Thursday, September 24, 2009

Sad day, Einstsin bagel, and a soft ball game

Well, yesterday at about this time we would have been finding out if our baby was a BOY or GIRL. But the moment the phone rang at 7:45am... i knew, I just knew, it was the "I'm sorry we are going to have to cancel your appointment and move it to next Wednesday" call. And it was! Jonathan popped his head around the corner as I was talking and he picked up on what was happening quickly. I was so sad, and I think that the nice lady on the other end of the line could tell (I couldn't help it... I wear my heart on my sleeve)

I just plopped down in the bathroom because it was the closest "seat" around, and Jonathan came up to my comfort... what a man, right?!?

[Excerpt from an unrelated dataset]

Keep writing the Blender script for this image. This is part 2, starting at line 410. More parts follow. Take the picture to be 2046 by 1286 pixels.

In honesty, I was just so excited to go, that I felt the need to over exaggerate my disappointment and discontent. Total drama queen moment.. they don't happen often (Jonathan would say: "yeah right!" just kidding!!! He would not) My precious husband was being understanding, like always, patting my back and reminding me that, "The baby isn't going anywhere.."

I love him, but in my first reaction I wanted to say: " UMMM DUUUUUUHHHHHHHH -Thanks for the reminder!" but I didn't, because by the grace of God I felt comforted by his care :o) Thanks hubby!

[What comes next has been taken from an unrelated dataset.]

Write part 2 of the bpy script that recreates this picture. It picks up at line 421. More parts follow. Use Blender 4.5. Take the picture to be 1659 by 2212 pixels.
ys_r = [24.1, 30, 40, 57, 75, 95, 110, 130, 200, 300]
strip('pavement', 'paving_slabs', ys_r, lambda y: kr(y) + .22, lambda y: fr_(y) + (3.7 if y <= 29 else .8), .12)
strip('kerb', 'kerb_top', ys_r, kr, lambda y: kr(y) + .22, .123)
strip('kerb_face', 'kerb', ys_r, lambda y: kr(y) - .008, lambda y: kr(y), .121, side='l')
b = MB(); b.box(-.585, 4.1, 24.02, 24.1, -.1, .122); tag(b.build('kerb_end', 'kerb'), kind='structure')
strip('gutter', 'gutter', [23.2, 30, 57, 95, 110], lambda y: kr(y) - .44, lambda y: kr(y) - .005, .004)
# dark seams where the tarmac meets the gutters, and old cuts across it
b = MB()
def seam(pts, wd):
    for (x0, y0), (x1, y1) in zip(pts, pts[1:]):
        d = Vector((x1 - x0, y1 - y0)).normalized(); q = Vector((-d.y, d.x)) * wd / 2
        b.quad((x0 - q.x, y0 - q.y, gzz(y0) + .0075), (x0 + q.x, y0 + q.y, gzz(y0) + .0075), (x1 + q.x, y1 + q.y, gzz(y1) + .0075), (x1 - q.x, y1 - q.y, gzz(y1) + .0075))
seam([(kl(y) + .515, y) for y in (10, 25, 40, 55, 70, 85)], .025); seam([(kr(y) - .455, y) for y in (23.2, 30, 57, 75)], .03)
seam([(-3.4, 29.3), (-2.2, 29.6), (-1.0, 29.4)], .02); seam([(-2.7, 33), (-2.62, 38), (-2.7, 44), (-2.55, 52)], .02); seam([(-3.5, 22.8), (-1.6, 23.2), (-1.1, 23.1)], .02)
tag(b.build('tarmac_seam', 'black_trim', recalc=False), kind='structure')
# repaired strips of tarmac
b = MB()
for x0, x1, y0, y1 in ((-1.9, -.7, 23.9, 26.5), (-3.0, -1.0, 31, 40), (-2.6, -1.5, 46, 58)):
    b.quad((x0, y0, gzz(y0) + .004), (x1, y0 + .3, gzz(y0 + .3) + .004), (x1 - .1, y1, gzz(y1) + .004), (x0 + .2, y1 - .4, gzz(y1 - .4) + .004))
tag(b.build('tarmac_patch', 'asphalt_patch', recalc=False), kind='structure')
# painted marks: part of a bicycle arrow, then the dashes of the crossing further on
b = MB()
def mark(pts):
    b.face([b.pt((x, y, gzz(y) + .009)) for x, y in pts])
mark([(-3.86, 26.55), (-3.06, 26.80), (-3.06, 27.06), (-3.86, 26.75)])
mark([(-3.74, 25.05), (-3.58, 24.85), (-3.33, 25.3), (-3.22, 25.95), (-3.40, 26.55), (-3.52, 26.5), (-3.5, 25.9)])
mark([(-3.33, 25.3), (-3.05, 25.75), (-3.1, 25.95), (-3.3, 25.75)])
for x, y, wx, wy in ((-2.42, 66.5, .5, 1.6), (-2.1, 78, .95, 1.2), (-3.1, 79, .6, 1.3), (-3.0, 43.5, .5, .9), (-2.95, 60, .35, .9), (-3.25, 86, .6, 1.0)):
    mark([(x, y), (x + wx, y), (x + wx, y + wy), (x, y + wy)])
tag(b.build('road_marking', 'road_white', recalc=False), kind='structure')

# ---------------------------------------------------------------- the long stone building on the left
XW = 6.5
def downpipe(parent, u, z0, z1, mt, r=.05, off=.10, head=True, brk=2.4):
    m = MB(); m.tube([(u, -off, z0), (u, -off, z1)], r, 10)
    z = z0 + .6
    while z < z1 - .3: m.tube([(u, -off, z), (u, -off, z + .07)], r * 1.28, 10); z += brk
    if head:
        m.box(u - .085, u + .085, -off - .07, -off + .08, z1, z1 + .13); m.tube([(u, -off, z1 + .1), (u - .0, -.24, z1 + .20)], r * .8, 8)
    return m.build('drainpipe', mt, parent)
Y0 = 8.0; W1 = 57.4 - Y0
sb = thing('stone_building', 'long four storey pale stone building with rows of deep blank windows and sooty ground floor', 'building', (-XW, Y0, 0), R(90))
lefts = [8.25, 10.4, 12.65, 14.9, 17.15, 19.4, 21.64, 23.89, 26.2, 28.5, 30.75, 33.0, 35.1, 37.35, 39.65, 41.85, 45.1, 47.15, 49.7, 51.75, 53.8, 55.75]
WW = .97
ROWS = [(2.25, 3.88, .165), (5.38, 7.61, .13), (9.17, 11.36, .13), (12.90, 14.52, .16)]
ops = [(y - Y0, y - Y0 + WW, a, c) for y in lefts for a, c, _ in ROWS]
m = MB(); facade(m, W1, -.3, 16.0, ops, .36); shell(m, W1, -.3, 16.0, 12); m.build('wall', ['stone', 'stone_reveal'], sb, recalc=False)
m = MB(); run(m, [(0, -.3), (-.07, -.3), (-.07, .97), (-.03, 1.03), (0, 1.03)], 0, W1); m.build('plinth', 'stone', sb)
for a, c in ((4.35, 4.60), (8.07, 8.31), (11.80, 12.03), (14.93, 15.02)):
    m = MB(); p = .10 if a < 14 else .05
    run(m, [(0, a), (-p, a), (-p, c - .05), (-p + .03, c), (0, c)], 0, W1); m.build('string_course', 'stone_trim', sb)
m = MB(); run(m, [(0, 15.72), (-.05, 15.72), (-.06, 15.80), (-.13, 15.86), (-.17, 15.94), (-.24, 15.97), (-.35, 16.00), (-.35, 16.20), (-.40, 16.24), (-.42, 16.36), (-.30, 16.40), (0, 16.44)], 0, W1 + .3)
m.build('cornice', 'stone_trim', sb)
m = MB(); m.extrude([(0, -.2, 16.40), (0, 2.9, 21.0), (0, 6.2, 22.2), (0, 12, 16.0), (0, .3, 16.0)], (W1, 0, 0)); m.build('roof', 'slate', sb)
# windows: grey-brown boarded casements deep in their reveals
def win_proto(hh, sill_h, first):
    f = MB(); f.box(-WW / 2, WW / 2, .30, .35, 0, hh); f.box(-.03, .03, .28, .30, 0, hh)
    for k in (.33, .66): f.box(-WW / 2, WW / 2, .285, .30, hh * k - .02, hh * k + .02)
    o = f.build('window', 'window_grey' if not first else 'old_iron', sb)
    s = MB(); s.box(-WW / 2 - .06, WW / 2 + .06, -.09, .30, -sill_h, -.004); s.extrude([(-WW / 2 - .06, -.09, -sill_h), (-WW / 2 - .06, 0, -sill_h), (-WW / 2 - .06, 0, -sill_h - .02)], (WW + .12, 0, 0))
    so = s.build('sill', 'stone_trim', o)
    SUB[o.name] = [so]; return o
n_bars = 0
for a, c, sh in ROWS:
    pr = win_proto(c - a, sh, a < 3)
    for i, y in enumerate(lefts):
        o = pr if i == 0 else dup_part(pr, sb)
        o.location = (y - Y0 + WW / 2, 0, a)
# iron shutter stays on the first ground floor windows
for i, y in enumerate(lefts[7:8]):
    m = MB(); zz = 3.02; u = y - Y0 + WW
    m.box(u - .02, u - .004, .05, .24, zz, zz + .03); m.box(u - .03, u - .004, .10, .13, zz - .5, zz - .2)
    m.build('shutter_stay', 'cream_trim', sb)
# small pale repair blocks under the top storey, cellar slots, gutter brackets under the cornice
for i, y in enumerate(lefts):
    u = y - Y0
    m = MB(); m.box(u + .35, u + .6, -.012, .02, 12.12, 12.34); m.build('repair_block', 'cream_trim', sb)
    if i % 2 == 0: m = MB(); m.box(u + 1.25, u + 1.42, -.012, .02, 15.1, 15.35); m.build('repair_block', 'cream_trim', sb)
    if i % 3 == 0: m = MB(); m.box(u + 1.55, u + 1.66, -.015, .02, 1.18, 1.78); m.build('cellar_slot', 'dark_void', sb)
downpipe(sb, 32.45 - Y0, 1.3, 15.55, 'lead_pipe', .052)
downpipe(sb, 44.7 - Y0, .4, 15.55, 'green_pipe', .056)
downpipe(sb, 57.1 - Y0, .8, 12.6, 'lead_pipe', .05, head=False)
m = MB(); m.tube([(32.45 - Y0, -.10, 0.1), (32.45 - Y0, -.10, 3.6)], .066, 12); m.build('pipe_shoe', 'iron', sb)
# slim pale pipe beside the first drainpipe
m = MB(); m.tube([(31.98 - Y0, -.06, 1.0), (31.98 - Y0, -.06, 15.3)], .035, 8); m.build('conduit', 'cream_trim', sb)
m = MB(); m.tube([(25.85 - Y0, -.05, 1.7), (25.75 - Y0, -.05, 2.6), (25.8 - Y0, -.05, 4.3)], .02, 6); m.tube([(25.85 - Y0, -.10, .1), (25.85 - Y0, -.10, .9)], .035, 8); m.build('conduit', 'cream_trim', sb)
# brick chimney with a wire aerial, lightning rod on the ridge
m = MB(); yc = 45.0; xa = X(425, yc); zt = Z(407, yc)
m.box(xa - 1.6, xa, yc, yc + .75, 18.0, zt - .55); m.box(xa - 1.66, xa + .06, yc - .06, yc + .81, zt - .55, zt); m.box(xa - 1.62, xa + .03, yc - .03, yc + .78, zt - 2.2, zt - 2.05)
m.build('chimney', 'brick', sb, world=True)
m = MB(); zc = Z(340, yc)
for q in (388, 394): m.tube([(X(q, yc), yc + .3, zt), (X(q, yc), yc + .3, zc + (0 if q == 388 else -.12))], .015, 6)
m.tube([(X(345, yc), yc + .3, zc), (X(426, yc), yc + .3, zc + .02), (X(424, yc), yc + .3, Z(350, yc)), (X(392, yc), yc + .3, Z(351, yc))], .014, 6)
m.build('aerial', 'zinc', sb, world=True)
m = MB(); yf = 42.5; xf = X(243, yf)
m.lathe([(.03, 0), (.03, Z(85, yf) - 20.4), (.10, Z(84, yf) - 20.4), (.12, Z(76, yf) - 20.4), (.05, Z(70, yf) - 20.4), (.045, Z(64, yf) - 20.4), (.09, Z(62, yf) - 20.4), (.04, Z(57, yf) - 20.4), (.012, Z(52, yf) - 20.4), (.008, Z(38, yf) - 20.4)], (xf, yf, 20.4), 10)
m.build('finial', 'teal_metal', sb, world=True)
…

Looking back... how pathetically scarcastic I wanted to be - all because I could not make it to an appointment yesterday... that I will now have in 6 days, AND like my wise father stated, "Well JuJu, most women in the past had to wait."

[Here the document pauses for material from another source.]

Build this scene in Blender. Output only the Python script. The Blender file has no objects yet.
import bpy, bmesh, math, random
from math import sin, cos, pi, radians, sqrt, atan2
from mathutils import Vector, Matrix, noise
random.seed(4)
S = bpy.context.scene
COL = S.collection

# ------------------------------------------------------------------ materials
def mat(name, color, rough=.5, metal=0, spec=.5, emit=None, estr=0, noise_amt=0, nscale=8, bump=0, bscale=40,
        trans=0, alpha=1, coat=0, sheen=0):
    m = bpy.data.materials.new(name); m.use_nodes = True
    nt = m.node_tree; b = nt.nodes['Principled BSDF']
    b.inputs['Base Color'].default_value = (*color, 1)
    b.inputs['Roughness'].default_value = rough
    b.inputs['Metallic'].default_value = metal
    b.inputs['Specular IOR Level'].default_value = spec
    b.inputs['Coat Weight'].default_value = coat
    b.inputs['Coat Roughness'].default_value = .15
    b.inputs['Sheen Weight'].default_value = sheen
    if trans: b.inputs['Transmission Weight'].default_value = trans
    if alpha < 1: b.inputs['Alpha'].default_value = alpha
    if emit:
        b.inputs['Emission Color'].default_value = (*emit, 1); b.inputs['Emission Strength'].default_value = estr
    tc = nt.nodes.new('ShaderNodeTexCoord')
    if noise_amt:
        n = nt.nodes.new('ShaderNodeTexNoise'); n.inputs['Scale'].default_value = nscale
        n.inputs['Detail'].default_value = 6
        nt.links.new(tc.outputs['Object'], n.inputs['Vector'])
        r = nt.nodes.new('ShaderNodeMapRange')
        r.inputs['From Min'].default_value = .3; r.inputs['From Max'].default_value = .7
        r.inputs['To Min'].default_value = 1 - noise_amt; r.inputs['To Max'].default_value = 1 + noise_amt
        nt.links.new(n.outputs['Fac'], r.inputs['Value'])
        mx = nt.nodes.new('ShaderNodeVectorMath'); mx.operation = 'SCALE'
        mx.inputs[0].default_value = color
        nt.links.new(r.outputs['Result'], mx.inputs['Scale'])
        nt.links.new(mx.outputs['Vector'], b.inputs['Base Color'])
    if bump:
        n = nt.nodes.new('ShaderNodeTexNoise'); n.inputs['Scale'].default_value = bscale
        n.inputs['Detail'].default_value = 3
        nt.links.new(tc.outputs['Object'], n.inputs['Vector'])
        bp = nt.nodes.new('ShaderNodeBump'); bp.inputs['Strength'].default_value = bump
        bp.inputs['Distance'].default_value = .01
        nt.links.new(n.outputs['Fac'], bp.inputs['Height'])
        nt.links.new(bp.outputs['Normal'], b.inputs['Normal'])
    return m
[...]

Whether dad knows this or not... I needed to hear that. I was being very selfish and impatience over a gift, that I have to wait a little longer to unwrap. A gift, not a right..... oh man, this could turn into a lecture or as we used to call them as kids "a proverb"

Ok, ok... I can't just let that pass with out explaining it some because it is to great of a childhood memory! My wonderful, inspiring, Godly mother was so gifted by God to instill in us Godly principles growing up. I know Jenna and I are both VERY thankful for this. She would find a lesson, "proverb" in EVERYTHING. It was awesome. We would have an encounter at the grocery store, we would get a "proverb" in the car ride home. In a tough time, God would provide for us, there was a "proverb." We were scared to start something new, there was a "proverb." We would leave church, there was a "proverb." We would watch a show together, and when the remote came up, and mute buttom pressed, Jenna and I would look at each other and laugh..."here comes a proverb!" my mom would giggle too and then continue with her thought. There were "proverbs" at most commercial breaks :o) You name it, my mom would have a proverb come out of it - it was just plain day to day wisdoms out of day to day life. I hope that I can be that diligent to find learning experiences and opportunities to teach my kids to grow from day to day experiences too. Thanks Mamma!

So, this post took a rapid turn that I was not expecting - but it was fun! So I will be quick and tell you that, I wrapped up what started as a sad day with a yummy Einstein bagel for breakfast, and a pumpkin spice latte at Jonathan's softball game last night, where I got to catch up on life with my sis. I love her and miss her and can't wait to see her again soon.